**TASK DESCRIPTION:** Type again, exactly, the lines below from the start through the line that includes "return n.outputs[0]".
[Start]
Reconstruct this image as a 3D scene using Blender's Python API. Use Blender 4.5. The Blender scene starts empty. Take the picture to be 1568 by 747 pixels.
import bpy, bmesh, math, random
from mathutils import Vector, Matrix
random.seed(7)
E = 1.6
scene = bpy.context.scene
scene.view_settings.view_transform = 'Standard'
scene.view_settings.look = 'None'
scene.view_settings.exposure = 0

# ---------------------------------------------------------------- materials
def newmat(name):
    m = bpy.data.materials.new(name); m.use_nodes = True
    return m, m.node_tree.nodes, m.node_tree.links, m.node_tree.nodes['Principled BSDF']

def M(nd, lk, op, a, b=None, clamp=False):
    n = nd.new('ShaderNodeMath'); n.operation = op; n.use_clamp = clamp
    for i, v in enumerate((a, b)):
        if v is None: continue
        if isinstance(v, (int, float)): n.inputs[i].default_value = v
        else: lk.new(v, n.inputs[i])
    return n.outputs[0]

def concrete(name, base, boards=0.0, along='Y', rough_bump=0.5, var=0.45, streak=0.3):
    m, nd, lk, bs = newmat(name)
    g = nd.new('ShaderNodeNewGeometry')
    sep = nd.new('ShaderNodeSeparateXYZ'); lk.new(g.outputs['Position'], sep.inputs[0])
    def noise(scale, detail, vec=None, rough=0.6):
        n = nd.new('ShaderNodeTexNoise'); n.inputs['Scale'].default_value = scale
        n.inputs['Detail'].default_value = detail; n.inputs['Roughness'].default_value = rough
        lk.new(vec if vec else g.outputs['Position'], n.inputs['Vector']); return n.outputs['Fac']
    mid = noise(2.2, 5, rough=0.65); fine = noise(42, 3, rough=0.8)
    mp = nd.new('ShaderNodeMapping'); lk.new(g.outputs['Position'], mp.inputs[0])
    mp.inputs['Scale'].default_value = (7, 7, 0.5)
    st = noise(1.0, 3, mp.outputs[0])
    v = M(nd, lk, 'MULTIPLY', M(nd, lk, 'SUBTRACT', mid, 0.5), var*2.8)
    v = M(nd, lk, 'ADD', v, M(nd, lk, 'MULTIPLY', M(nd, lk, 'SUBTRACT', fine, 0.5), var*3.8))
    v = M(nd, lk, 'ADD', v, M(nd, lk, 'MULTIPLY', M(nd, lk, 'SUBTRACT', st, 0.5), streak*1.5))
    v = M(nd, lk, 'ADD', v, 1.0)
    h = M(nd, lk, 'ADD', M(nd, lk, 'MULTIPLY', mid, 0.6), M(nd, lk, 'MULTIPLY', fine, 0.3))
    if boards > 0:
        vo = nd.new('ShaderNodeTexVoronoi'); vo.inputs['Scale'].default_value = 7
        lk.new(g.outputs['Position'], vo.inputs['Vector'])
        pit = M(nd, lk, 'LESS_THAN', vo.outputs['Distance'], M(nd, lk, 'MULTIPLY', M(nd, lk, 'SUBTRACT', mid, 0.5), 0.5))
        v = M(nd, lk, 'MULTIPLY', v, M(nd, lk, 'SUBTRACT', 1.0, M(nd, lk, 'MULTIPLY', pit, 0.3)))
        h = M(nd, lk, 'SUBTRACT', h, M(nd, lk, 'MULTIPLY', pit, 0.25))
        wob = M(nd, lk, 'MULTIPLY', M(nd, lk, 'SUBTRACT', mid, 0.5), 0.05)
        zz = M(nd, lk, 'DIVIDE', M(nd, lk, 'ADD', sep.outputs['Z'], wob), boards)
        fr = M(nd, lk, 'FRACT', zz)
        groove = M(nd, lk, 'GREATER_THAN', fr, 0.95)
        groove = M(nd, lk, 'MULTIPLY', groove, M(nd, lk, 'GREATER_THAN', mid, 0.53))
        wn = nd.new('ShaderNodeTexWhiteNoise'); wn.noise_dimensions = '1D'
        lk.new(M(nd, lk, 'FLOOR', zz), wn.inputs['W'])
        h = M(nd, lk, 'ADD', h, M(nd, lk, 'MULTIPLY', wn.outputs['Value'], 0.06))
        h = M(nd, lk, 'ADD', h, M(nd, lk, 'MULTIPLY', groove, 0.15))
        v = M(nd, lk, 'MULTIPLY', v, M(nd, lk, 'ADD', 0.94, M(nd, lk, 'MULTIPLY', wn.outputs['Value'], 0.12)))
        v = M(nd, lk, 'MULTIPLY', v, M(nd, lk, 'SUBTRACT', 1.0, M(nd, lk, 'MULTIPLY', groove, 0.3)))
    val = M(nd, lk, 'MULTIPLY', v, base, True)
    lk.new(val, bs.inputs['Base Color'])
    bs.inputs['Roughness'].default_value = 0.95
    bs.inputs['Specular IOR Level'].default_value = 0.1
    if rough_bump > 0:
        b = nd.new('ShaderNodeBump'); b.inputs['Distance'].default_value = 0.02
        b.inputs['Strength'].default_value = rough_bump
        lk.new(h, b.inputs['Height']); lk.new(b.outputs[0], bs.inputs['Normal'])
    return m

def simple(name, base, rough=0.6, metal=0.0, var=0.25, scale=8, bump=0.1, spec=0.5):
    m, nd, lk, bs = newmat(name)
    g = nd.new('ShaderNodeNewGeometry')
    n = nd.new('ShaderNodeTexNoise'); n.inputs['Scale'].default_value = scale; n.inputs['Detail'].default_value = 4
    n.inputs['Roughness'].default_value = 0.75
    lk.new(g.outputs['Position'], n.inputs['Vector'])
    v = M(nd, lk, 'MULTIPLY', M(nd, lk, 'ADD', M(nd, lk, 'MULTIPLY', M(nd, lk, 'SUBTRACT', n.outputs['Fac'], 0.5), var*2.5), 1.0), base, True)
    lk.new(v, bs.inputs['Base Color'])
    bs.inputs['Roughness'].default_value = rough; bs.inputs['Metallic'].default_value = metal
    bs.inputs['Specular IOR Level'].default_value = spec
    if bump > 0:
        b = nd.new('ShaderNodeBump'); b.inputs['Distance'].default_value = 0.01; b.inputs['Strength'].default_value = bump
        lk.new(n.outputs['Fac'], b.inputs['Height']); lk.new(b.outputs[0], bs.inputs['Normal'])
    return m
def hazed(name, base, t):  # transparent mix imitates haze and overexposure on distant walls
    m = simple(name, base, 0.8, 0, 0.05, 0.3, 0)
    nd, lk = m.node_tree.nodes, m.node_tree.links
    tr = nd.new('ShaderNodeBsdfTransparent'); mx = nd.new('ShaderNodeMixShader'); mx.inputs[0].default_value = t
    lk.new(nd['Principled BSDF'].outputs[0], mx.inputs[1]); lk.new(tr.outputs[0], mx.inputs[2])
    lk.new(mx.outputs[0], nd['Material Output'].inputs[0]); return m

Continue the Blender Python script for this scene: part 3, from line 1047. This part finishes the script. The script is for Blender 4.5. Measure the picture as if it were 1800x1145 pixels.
[End]
**EXERCISE ANSWER:**
Reconstruct this image as a 3D scene using Blender's Python API. Use Blender 4.5. The Blender scene starts empty. Take the picture to be 1568 by 747 pixels.
import bpy, bmesh, math, random
from mathutils import Vector, Matrix
random.seed(7)
E = 1.6
scene = bpy.context.scene
scene.view_settings.view_transform = 'Standard'
scene.view_settings.look = 'None'
scene.view_settings.exposure = 0

# ---------------------------------------------------------------- materials
def newmat(name):
    m = bpy.data.materials.new(name); m.use_nodes = True
    return m, m.node_tree.nodes, m.node_tree.links, m.node_tree.nodes['Principled BSDF']

def M(nd, lk, op, a, b=None, clamp=False):
    n = nd.new('ShaderNodeMath'); n.operation = op; n.use_clamp = clamp
    for i, v in enumerate((a, b)):
        if v is None: continue
        if isinstance(v, (int, float)): n.inputs[i].default_value = v
        else: lk.new(v, n.inputs[i])
    return n.outputs[0]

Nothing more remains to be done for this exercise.